Tuttavia, si tratta di un modello di business efficiente solo in parte. La dottoressa Sarah Beynon, entomologa che gestisce un allevamento intensivo di insetti in attività, teme che l'uso degli insetti per l'alimentazione del bestiame possa servire a incrementare un sistema disfunzionale perché non attacca il problema in sè, ossia il consumo eccessivo di carne. Inoltre, per la specialista è un passaggio insostenibile quello di «dare in pasto i sottoprodotti dell'agricoltura vegetale agli insetti, che poi vengono immessi in un sistema di allevamento animale. Più passaggi ci sono nella catena alimentare, più energia e cibo si spreca. È sempre più efficiente e sostenibile fare un passo indietro».
Gli standard occidentali di benessere vengono considerati dai Paesi in via di sviluppo come qualcosa a cui aspirare, ma in realtà anche nella nostra longeva cultura le tradizioni e le competenze locali si stanno contaminando progressivamente.
È bello continuare a cucinare e consumare i cibi “della nonna”, oppure vedere nelle vie del centro l’insegna “Osteria da Gianni, dal 1954”, ma è altrettanto un dato di fatto che non è passato molto tempo da quando il sashimi, gli involtini primavera o il pollo tandoori erano considerati stravaganti e inutili nella già perfetta dieta mediterranea.
Il vero punto di svolta del novel food avverrà quando gli insetti entreranno nei menù delle mense scolastiche.
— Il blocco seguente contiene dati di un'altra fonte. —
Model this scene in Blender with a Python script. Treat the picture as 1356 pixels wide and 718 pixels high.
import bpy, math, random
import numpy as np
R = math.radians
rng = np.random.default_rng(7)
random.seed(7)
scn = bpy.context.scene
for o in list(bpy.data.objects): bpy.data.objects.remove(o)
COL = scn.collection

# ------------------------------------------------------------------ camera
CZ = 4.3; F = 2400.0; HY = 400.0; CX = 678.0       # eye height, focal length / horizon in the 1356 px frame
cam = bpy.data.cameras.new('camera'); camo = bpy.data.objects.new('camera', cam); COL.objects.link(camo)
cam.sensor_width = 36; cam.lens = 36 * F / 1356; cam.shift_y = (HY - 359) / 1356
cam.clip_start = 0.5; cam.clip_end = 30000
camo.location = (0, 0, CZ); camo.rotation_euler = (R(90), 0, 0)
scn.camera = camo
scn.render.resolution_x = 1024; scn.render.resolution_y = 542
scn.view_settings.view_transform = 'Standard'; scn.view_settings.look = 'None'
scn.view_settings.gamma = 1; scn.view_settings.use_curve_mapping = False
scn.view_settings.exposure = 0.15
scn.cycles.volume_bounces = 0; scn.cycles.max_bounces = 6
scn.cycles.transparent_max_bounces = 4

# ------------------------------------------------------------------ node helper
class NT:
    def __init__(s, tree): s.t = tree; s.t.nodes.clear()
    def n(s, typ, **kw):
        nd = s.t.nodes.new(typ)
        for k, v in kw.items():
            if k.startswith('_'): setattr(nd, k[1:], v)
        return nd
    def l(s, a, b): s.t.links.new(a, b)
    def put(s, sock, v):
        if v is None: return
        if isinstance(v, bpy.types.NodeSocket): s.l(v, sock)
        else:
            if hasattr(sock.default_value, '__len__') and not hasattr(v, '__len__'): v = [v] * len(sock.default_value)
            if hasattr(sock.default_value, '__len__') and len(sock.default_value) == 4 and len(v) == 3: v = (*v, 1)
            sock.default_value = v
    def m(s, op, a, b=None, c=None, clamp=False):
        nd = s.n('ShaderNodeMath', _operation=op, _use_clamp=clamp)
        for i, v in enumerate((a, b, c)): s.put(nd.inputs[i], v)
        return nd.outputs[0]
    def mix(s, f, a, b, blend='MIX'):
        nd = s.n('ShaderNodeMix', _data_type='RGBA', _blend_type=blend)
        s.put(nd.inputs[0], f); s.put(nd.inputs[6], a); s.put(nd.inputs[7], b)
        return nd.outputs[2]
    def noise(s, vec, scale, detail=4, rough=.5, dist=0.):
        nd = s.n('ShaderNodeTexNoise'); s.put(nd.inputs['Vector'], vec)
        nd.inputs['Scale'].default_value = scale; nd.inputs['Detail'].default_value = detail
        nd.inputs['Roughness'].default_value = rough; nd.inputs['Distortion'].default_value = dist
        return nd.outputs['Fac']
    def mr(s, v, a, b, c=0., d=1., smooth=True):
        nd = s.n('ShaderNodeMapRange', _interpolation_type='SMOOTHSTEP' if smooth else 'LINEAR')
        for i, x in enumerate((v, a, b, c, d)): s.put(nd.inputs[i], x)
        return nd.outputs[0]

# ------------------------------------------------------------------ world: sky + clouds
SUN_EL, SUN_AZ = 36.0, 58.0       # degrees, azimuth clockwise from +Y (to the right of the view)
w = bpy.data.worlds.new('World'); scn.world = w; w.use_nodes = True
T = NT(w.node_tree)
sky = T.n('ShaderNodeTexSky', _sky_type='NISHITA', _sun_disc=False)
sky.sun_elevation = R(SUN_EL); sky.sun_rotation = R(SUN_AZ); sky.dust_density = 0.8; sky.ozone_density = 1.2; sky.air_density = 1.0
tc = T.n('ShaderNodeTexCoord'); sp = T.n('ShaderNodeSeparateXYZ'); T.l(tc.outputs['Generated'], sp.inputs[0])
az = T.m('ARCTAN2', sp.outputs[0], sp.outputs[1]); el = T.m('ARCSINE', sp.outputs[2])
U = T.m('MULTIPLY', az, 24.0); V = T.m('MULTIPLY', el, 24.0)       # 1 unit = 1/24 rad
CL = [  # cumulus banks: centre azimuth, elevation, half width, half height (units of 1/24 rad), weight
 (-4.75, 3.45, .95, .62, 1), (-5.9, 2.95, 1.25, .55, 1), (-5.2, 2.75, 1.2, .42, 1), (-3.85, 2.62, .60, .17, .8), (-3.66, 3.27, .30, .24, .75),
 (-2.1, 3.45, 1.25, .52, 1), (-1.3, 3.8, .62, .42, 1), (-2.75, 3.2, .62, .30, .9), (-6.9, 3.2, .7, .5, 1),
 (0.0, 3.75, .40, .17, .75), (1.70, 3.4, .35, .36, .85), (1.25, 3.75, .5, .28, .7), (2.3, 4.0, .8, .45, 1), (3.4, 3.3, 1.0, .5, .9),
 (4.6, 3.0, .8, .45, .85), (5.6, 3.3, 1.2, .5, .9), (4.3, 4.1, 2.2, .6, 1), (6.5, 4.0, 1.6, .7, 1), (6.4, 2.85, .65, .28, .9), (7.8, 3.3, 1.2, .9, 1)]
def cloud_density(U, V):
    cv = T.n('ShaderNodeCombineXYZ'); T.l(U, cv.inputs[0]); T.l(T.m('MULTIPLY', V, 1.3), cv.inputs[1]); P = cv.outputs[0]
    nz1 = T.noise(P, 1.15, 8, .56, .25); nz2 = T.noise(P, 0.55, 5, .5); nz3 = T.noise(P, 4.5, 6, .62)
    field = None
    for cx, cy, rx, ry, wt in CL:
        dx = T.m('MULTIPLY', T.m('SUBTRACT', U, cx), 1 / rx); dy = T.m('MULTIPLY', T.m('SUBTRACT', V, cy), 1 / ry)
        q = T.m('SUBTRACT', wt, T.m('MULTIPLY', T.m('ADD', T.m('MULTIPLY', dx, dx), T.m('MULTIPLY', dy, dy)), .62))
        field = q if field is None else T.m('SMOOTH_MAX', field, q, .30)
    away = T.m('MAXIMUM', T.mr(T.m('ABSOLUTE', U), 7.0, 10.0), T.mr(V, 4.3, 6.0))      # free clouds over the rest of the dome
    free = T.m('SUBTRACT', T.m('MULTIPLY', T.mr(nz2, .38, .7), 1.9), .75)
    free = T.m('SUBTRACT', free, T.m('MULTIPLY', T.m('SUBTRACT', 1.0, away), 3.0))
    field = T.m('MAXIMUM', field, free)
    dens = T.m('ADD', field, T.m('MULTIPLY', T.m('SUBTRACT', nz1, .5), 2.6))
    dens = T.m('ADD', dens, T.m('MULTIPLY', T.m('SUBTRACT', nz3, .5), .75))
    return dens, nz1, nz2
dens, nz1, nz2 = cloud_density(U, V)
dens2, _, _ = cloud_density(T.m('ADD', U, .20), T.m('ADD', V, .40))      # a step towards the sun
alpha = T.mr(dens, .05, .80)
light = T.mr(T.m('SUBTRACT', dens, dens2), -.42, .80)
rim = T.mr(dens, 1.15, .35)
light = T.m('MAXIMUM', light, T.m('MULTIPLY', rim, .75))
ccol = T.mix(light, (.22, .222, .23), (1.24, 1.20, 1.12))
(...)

Sì, perché come afferma dottoressa Sarah Beynon - esperta in questo settore - la via per un futuro migliore passa attraverso l’educazione e le abitudini. Se i bambini di oggi crescono con la consapevolezza di dover fare scelte sostenibili per assicurarsi una vita sana e che mangiare insetti edibili è una di queste, si andrà verso una progressiva normalizzazione di questo nuovo alimento.
Insomma, un cibo buono e anche sostenibile sotto tutti i punti di vista… perché no?